The short lag between the appeal and trial is also “utterly inadequate” to prepare a defence, he added.
“Yesterday’s news (about the trial date) just really, really shocked everyone,” said Lauri Nelson-jones, Schellenberg’s aunt and a family spokeswoman. “We’re all pretty worked up right now about this. It’s not looking good.”
The accelerated retrial adds to the strain on the prisoner’s parents, who have not been allowed any kind of direct contact with their son since his arrest in 2014, she said.
China earlier detained former Canadian diplomat Michael Kovrig and Canadian businessman Michael Spavor on national-security allegations, in what experts believe was a tit-for-tat response to Meng’s Dec. 1 arrest.

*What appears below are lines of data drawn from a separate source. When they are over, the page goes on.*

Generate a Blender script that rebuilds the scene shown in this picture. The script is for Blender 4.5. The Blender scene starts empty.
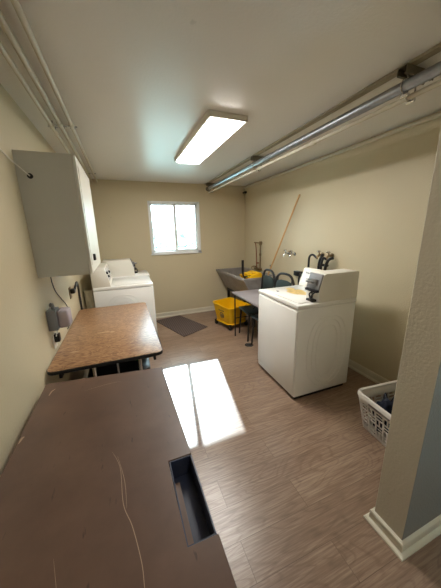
import bpy, bmesh, math, random
from mathutils import Vector, Matrix, noise
random.seed(7)
S = bpy.context.scene
COL = S.collection
PI = math.pi

# ------------------------------------------------------------------ helpers
def lin(c):
    return tuple((v/255/12.92 if v/255 <= .04045 else ((v/255+.055)/1.055)**2.4) for v in c) + (1,)

def new_mat(name):
    m = bpy.data.materials.new(name); m.use_nodes = True
    nt = m.node_tree
    return m, nt, nt.nodes, nt.links, nt.nodes['Principled BSDF']

def mat(name, col, rough=.5, metal=0, spec=.5, var=.0, vscale=8, bump=0, bscale=200, coat=0, detail=3):
    m, nt, N, L, B = new_mat(name)
    c = lin(col)
    B.inputs['Base Color'].default_value = c
    B.inputs['Roughness'].default_value = rough
    B.inputs['Metallic'].default_value = metal
    B.inputs['Specular IOR Level'].default_value = spec
    B.inputs['Coat Weight'].default_value = coat
    tc = N.new('ShaderNodeTexCoord')
    if var:
        n = N.new('ShaderNodeTexNoise'); n.inputs['Scale'].default_value = vscale; n.inputs['Detail'].default_value = detail
        L.new(tc.outputs['Object'], n.inputs['Vector'])
        r = N.new('ShaderNodeValToRGB')
        r.color_ramp.elements[0].position = .3; r.color_ramp.elements[1].position = .7
        r.color_ramp.elements[0].color = tuple(x*(1-var) for x in c[:3])+(1,)
        r.color_ramp.elements[1].color = tuple(min(1, x*(1+var)) for x in c[:3])+(1,)
        L.new(n.outputs['Fac'], r.inputs['Fac']); L.new(r.outputs['Color'], B.inputs['Base Color'])
    if bump:
        n = N.new('ShaderNodeTexNoise'); n.inputs['Scale'].default_value = bscale; n.inputs['Detail'].default_value = 2
        L.new(tc.outputs['Object'], n.inputs['Vector'])
        b = N.new('ShaderNodeBump'); b.inputs['Strength'].default_value = bump; b.inputs['Distance'].default_value = .004
        L.new(n.outputs['Fac'], b.inputs['Height']); L.new(b.outputs['Normal'], B.inputs['Normal'])
    return m

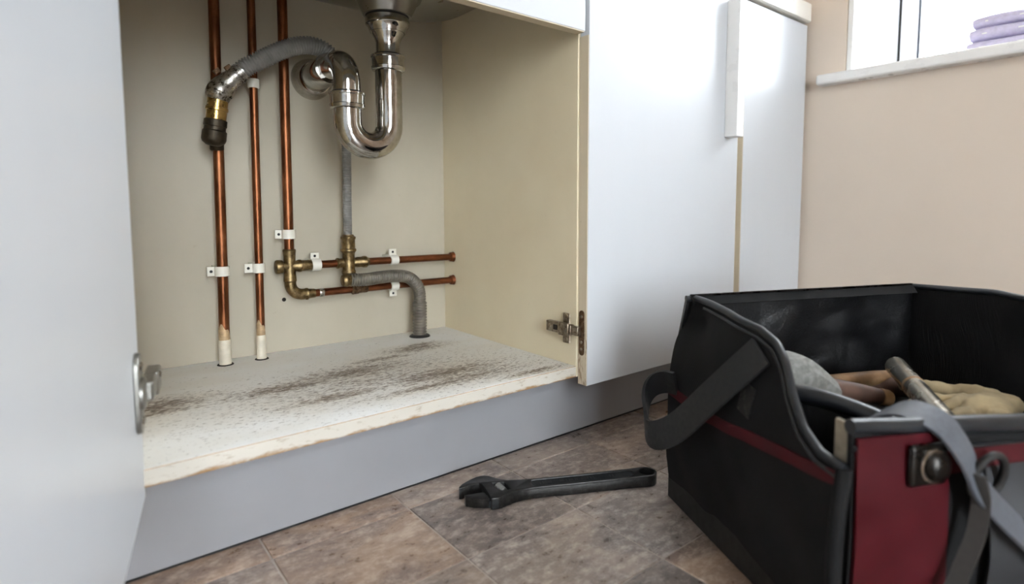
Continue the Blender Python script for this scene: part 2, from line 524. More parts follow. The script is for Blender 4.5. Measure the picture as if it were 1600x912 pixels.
# ================================================================== the room
XW, YB, YR, XL, ZC = 1.315, 0.42, -2.60, -1.75, 2.40       # right wall, back wall, rear wall, left wall, ceiling
WY0, WY1, WZ0, WZ1 = -0.66, -0.098, 0.667, 2.17            # window opening in the right wall
struct(obj('wall_back', G().box(XL - 0.15, XW + 0.3, YB, YB + 0.15, 0, ZC), 'wall_paint'))
struct(obj('wall_left', G().box(XL - 0.15, XL, YR - 0.2, YB, 0, ZC), 'wall_paint'))
g = G()
g.box(XW, XW + 0.30, YR - 0.2, YB, 0, WZ0); g.box(XW, XW + 0.30, YR - 0.2, YB, WZ1, ZC)
g.box(XW, XW + 0.30, WY1, YB, WZ0, WZ1); g.box(XW, XW + 0.30, YR - 0.2, WY0, WZ0, WZ1)
struct(obj('wall_right', g, 'wall_paint'))
DX0, DX1, DZ1 = -0.82, 0.12, 1.96  # added rear opening, width and height set by the fill light
g = G()
g.box(XL, DX0, YR - 0.2, YR, 0, ZC); g.box(DX1, XW, YR - 0.2, YR, 0, ZC); g.box(DX0, DX1, YR - 0.2, YR, DZ1, ZC)
struct(obj('wall_rear', g, 'wall_paint'))
struct(obj('ceiling', G().box(XL - 0.15, XW + 0.3, YR - 0.2, YB + 0.15, ZC, ZC + 0.12), 'ceiling_paint'))
struct(obj('ground', G().box(-14, 16, -16, 12, -0.25, -0.13), 'outdoor_paving'))

# floor: joint bed with every tile a piece of its own
floor = struct(obj('floor', G().box(XL, XW, YR - 0.2, YB, -0.12, -0.0012), 'tile_joint'))
xs = [0.163 + 0.1645 * k for k in range(-12, 8)]
ys = [0.0 - 0.135 * k for k in range(-1, 21)]
tile_mesh = {}
def tile(x0, x1, y0, y1):
    x0, x1 = max(x0, XL), min(x1, XW)
    y0, y1 = max(y0, YR), min(y1, 0.068)
    w_, d_ = round(x1 - x0, 4), round(y1 - y0, 4)
    if w_ < 0.01 or d_ < 0.01: return
    if (w_, d_) not in tile_mesh:
        j = 0.0009
        tg = G()
        e = 0.0007
        vs_ = [(-w_ / 2 + j, -d_ / 2 + j, -0.0011), (w_ / 2 - j, -d_ / 2 + j, -0.0011), (w_ / 2 - j, d_ / 2 - j, -0.0011), (-w_ / 2 + j, d_ / 2 - j, -0.0011)]
        vs_ += [(-w_ / 2 + j + e, -d_ / 2 + j + e, 0), (w_ / 2 - j - e, -d_ / 2 + j + e, 0), (w_ / 2 - j - e, d_ / 2 - j - e, 0), (-w_ / 2 + j + e, d_ / 2 - j - e, 0)]
        tg.add(vs_, [(4, 5, 6, 7), (0, 1, 5, 4), (1, 2, 6, 5), (2, 3, 7, 6), (3, 0, 4, 7), (3, 2, 1, 0)])
        tile_mesh[(w_, d_)] = make_mesh('tile', tg, smooth=0)
    put('tile', tile_mesh[(w_, d_)], 'vinyl_tile', floor, ((x0 + x1) / 2, (y0 + y1) / 2, 0))
for i in range(len(xs) - 1):
    for j in range(len(ys) - 1):
        x0, x1, y1, y0 = xs[i], xs[i + 1], ys[j], ys[j + 1]
        if x0 > 0.45 and abs(y1) < 1e-6:
            tile(x0, x1, -0.087, 0.0); tile(x0, x1, y0, -0.087)
        else:
            tile(x0, x1, y0, y1)

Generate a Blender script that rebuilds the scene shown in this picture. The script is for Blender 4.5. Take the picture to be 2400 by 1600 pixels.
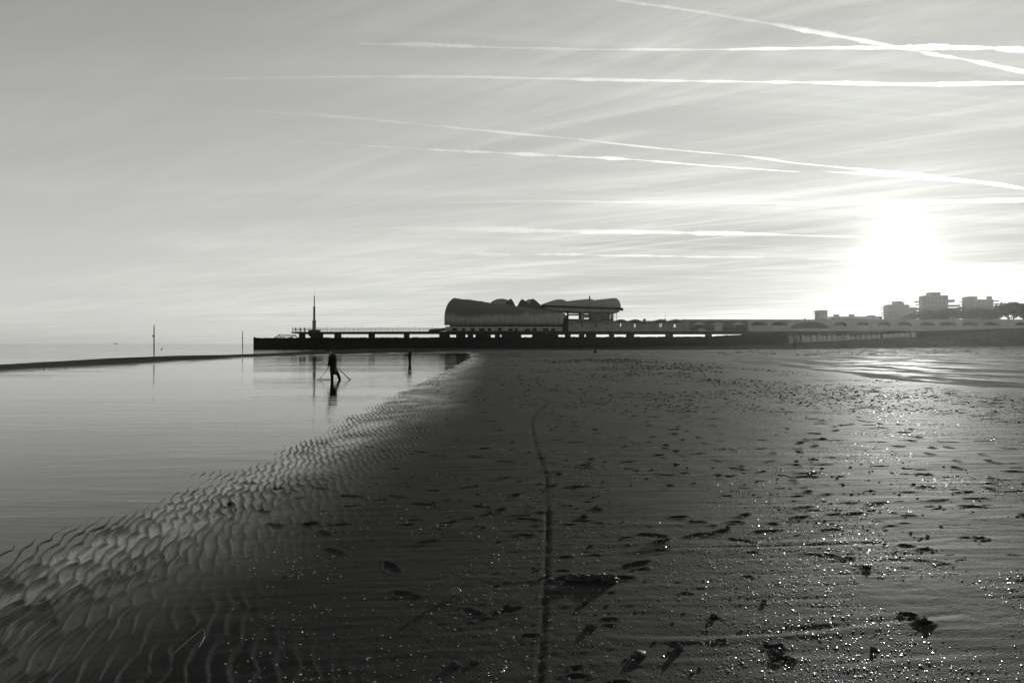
import bpy, bmesh, math, random
import numpy as np
from mathutils import Vector, Matrix

for o in list(bpy.data.objects):
    bpy.data.objects.remove(o)
SC = bpy.context.scene
COL = SC.collection
R = math.radians

# ------------------------------------------------------------------ camera
EYE = 1.9
cam_d = bpy.data.cameras.new('camera')
cam_d.lens = 24.0
cam_d.sensor_width = 36.0
cam_d.clip_start = 0.05
cam_d.clip_end = 400000.0
cam = bpy.data.objects.new('camera', cam_d)
COL.objects.link(cam)
cam.location = (0.0, 0.0, EYE)
cam.rotation_euler = (R(90.0) + math.atan(5.0 / 1600.0), 0.0, 0.0)
SC.camera = cam

# ------------------------------------------------------------------ sky and sun
SUN_AZ = R(29.6)      # clockwise from the view axis (+Y)
SUN_EL = R(6.6)
TINT = (0.985, 1.0, 0.945)
SKY_STRENGTH = 0.095
SUN_STRENGTH = 2.6

world = bpy.data.worlds.new('World')
SC.world = world
world.use_nodes = True
wn, wl = world.node_tree.nodes, world.node_tree.links
wn.clear()


def N(tree, typ, **kw):
    n = tree.nodes.new(typ)
    for k, v in kw.items():
        setattr(n, k, v)
    return n


def math_node(tree, op, a, b=None, c=None, clamp=False):
    n = tree.nodes.new('ShaderNodeMath')
    n.operation = op
    n.use_clamp = clamp
    for i, v in enumerate((a, b, c)):
        if v is None:
            continue
        if isinstance(v, (int, float)):
            n.inputs[i].default_value = v
        else:
            tree.links.new(v, n.inputs[i])
    return n.outputs[0]


def build_world():
    t = world.node_tree
    L = t.links.new
    sky = N(t, 'ShaderNodeTexSky')
    sky.sky_type = 'NISHITA'
    sky.sun_disc = False
    sky.sun_elevation = SUN_EL
    sky.sun_rotation = SUN_AZ
    sky.altitude = 0.0
    sky.air_density = 1.0
    sky.dust_density = 0.3
    sky.ozone_density = 1.0
    bw = N(t, 'ShaderNodeRGBToBW')
    L(sky.outputs[0], bw.inputs[0])
    # direction -> a plane of thin high cirrus
    geo = N(t, 'ShaderNodeTexCoord')
    sep = N(t, 'ShaderNodeSeparateXYZ')
    L(geo.outputs['Generated'], sep.inputs[0])
    zc = math_node(t, 'MAXIMUM', sep.outputs[2], 0.0)
    zc = math_node(t, 'ADD', zc, 0.045)
    u = math_node(t, 'DIVIDE', sep.outputs[0], zc)
    v = math_node(t, 'DIVIDE', sep.outputs[1], zc)

    def layer(ang, sx, sy, scale, detail, rough, dist, lo, hi, off):
        comb = N(t, 'ShaderNodeCombineXYZ')
        ca, sa = math.cos(ang), math.sin(ang)
        a = math_node(t, 'ADD', math_node(t, 'MULTIPLY', u, ca * sx), math_node(t, 'MULTIPLY', v, sa * sx))
        b = math_node(t, 'ADD', math_node(t, 'MULTIPLY', u, -sa * sy), math_node(t, 'MULTIPLY', v, ca * sy))
        L(a, comb.inputs[0])
        L(b, comb.inputs[1])
        comb.inputs[2].default_value = off
        no = N(t, 'ShaderNodeTexNoise')
        no.inputs['Scale'].default_value = scale
        no.inputs['Detail'].default_value = detail
        no.inputs['Roughness'].default_value = rough
        no.inputs['Distortion'].default_value = dist
        L(comb.outputs[0], no.inputs['Vector'])
        mr = N(t, 'ShaderNodeMapRange')
        mr.interpolation_type = 'SMOOTHSTEP'
        mr.inputs[1].default_value = lo
        mr.inputs[2].default_value = hi
        L(no.outputs[0], mr.inputs[0])
        return mr.outputs[0]
    # streaks drawn out along one wind direction, plus a patchy coverage field
    s1 = layer(R(-31), 0.20, 1.05, 2.3, 11.0, 0.66, 1.5, 0.40, 0.74, 1.3)
    s2 = layer(R(6), 0.05, 0.95, 1.7, 9.0, 0.62, 0.8, 0.42, 0.72, 5.1)
    s3 = layer(R(-24), 0.10, 0.42, 1.5, 6.0, 0.55, 0.8, 0.38, 0.70, 7.7)
    cov = layer(R(0), 0.30, 0.30, 0.75, 3.0, 0.5, 0.3, 0.34, 0.60, 9.4)
    st = math_node(t, 'ADD', math_node(t, 'MULTIPLY', s1, 0.55), math_node(t, 'MULTIPLY', s2, 0.40))
    st = math_node(t, 'ADD', st, math_node(t, 'MULTIPLY', s3, 0.40))
    st = math_node(t, 'MULTIPLY', st, math_node(t, 'ADD', math_node(t, 'MULTIPLY', cov, 0.65), 0.35))
    st = math_node(t, 'MINIMUM', st, 0.80)
    # thin ice cloud scatters light forwards: it is brightest round the sun
    sd = Vector((math.sin(SUN_AZ) * math.cos(SUN_EL), math.cos(SUN_AZ) * math.cos(SUN_EL), math.sin(SUN_EL)))
    dot = N(t, 'ShaderNodeVectorMath', operation='DOT_PRODUCT')
    nrm = N(t, 'ShaderNodeVectorMath', operation='NORMALIZE')
    L(geo.outputs['Generated'], nrm.inputs[0])
    L(nrm.outputs[0], dot.inputs[0])
    dot.inputs[1].default_value = sd
    mu = dot.outputs['Value']
    ph = math_node(t, 'POWER', math_node(t, 'MAXIMUM', mu, 0.0), 5.0)
    fwd = math_node(t, 'ADD', math_node(t, 'MULTIPLY', ph, 0.66), 0.14)
    cloud = math_node(t, 'MULTIPLY', math_node(t, 'SUBTRACT', st, 0.43), fwd)
    gain = math_node(t, 'ADD', cloud, 1.0)
    # aureole: the veil of cirrus the sun shines through
    g = 0.965
    den = math_node(t, 'POWER', math_node(t, 'SUBTRACT', 1 + g * g, math_node(t, 'MULTIPLY', mu, 2 * g)), 1.5)
    aur = math_node(t, 'DIVIDE', (1 - g * g), den)
    aur = math_node(t, 'MULTIPLY', aur, math_node(t, 'ADD', math_node(t, 'MULTIPLY', st, 1.0), 0.55))
    aur = math_node(t, 'MULTIPLY', aur, AUREOLE)
    # the photograph's soft highlight roll-off over the whole sky
    xv = math_node(t, 'POWER', math_node(t, 'MULTIPLY', bw.outputs[0], 0.095 / 0.222), 1.2)
    ex = math_node(t, 'EXPONENT', math_node(t, 'MULTIPLY', xv, -1.0))
    soft = math_node(t, 'MULTIPLY', math_node(t, 'SUBTRACT', 1.0, ex), SKY_LEVEL / 0.095)
    val = math_node(t, 'ADD', math_node(t, 'MULTIPLY', soft, gain), aur)
    col = N(t, 'ShaderNodeVectorMath', operation='SCALE')
    col.inputs[0].default_value = TINT
    L(val, col.inputs['Scale'])
    bg = N(t, 'ShaderNodeBackground')
    bg.inputs['Strength'].default_value = SKY_STRENGTH
    L(col.outputs[0], bg.inputs['Color'])
    out = N(t, 'ShaderNodeOutputWorld')
    L(bg.outputs[0], out.inputs['Surface'])


AUREOLE = 0.0125
SKY_LEVEL = 0.765
build_world()
world.cycles.sampling_method = 'MANUAL'
world.cycles.sample_map_resolution = 2048

sun_d = bpy.data.lights.new('sun', 'SUN')
sun_d.energy = SUN_STRENGTH
sun_d.angle = R(0.6)
sun_d.color = (1.0, 0.995, 0.95)
sun = bpy.data.objects.new('sun', sun_d)
COL.objects.link(sun)
SUN_DIR = Vector((math.sin(SUN_AZ) * math.cos(SUN_EL), math.cos(SUN_AZ) * math.cos(SUN_EL), math.sin(SUN_EL)))
sun.rotation_euler = SUN_DIR.to_track_quat('Z', 'Y').to_euler()
sun.location = (0, 0, 60)

SC.view_settings.view_transform = 'Standard'
SC.view_settings.look = 'None'
SC.view_settings.exposure = 0.0
SC.view_settings.gamma = 1.0
SC.view_settings.use_curve_mapping = False
SC.render.engine = 'CYCLES'
SC.cycles.use_denoising = True
SC.cycles.volume_bounces = 2
SC.cycles.max_bounces = 8
SC.cycles.transparent_max_bounces = 24
SC.cycles.sample_clamp_direct = 0.0
SC.cycles.sample_clamp_indirect = 4.0
SC.cycles.volume_step_rate = 1.0

# ------------------------------------------------------------------ helpers
def tag(o, label=None, cat=None, group=None, kind=None):
    if label:
        o['label'] = label
    if cat:
        o['category'] = cat
    if group:
        o['group'] = group
    if kind:
        o['kind'] = kind
    return o


def empty(name, loc=(0, 0, 0), rz=0.0):
    o = bpy.data.objects.new(name, None)
    o.empty_display_size = 0.2
    COL.objects.link(o)
    o.location = loc
    o.rotation_euler = (0, 0, rz)
    return o


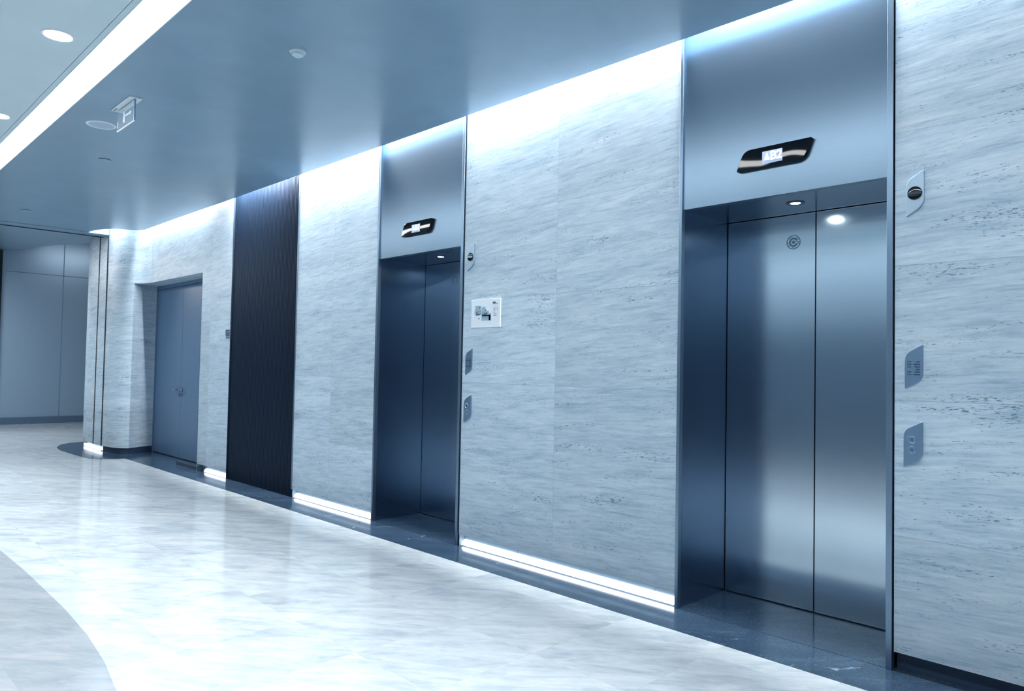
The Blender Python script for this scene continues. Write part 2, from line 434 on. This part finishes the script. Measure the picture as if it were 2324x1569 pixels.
struct('ceiling', ce, [CEILM, CEILL])
cf = MB()
prof = [(YB, 3.85), (-.5, 3.86), (.09, 4.03), (.92, 4.42), (3.0, 5.4)]
for i in range(len(prof)-1):
    (ya, za), (yb_, zb) = prof[i], prof[i+1]
    n = len(cf.v); cf.v += [(-13.15, ya, 3.47), (-13.15, yb_, 3.47), (XF-.1, yb_, zb), (XF-.1, ya, za)]; cf.f.append((n, n+1, n+2, n+3)); cf.m.append(0)
    n = len(cf.v); cf.v += [(-13.15, ya, 3.6), (-13.15, yb_, 3.6), (XF-.1, yb_, zb+.12), (XF-.1, ya, za+.12)]; cf.f.append((n+3, n+2, n+1, n)); cf.m.append(0)
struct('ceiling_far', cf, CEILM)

# the long light slot
t = thing('slot_light', (-4.3, -2.485, H), 'long bright strip light recessed in the ceiling parallel to the lift wall', 'light')
build('diffuser', MB().box(-12.84, XR-.02, -2.578, -2.392, H+.004, H+.012), SLOTM, t)
build('frame', MB().box(-12.86, XR, -2.584, -2.578, H-.002, H+.10).box(-12.86, XR, -2.392, -2.386, H-.002, H+.10), CEILL, t)

# ------------------------------------------------------------------ enclosing walls
struct('wall_far', MB().box(XF-.2, XF, -7.8, 3.0, 0, 5.6), FARM)
fs = MB()
for y in (.50,): fs.box(XF, XF+.004, y-.008, y+.008, .12, 5.0)
for z in (3.38,): fs.box(XF, XF+.004, -.6, 3.0, z-.008, z+.008)
struct('trim_5', fs, plain('seam', (.12, .20, .29), .5))
struct('baseboard_far', MB().box(XF, XF+.05, -.8, 3.0, 0, .15), plain('far_skirting', (.14, .22, .32), .3, metal=.7))
dk = thing('dark_door_frame', (XF+.06, -1.2, 0), 'black door frame at the far end of the corridor, cut by the left edge', 'door frame')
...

Schellenberg’s case is different. It had been quietly working its way through the Chinese courts for years, and last November he was sentenced to 15 years in prison, allegedly for being part of a plan to smuggle 220 kilograms of methamphetamines to Australia. (The Canadian says he was framed.)
But suddenly last month, Chinese media reported that he was about to have an appeal hearing, and government officials took the unusual step of inviting foreign press to attend.
Schellenberg filed the appeal himself, but prosecutors convinced the court — which deliberated for just 20 minutes — to order a retrial on more serious charges that allow for capital punishment, according to a Wall Street Journal account of the hearing.
Schellenberg seems an unlikely pawn in such international intrigue. A former high-school football player and all-round athlete who liked to ski and hit the gym, he worked most recently in the Alberta oilfields, said Nelson-jones.
“Quiet, but funny. He was always a quieter one among the nieces and nephews,” the aunt said. “He’s just a really chill, easy-going, kind of gowith-the-flow guy.”
She said her nephew had visited Thailand once, loved it, then returned a few months before his 2014 arrest. He notified his parents that he was travelling from there to China and the next they heard of him was a call from Global Affairs Canada a month later to say he had been detained.
The criminal courts often work independently and that may have been the case for Schellenberg until recently, said John Kamm of the San Francisco-based Dui Hua Foundation, which advocates for “at-risk” prisoners in China. But in politically sensitive cases, the “sentencing committees” work closely with high-up Communist party officials, he said.
Schellenberg, who instigated the fateful appeal hearing, is “truly unlucky” if he’s now getting the latter treatment, said Kamm.
Diplomats and other Canadians with close ties to Beijing should immediately warn the Chinese that a death sentence would severely undermine relations, and hope for a life sentence or a postponed judgment instead, he said.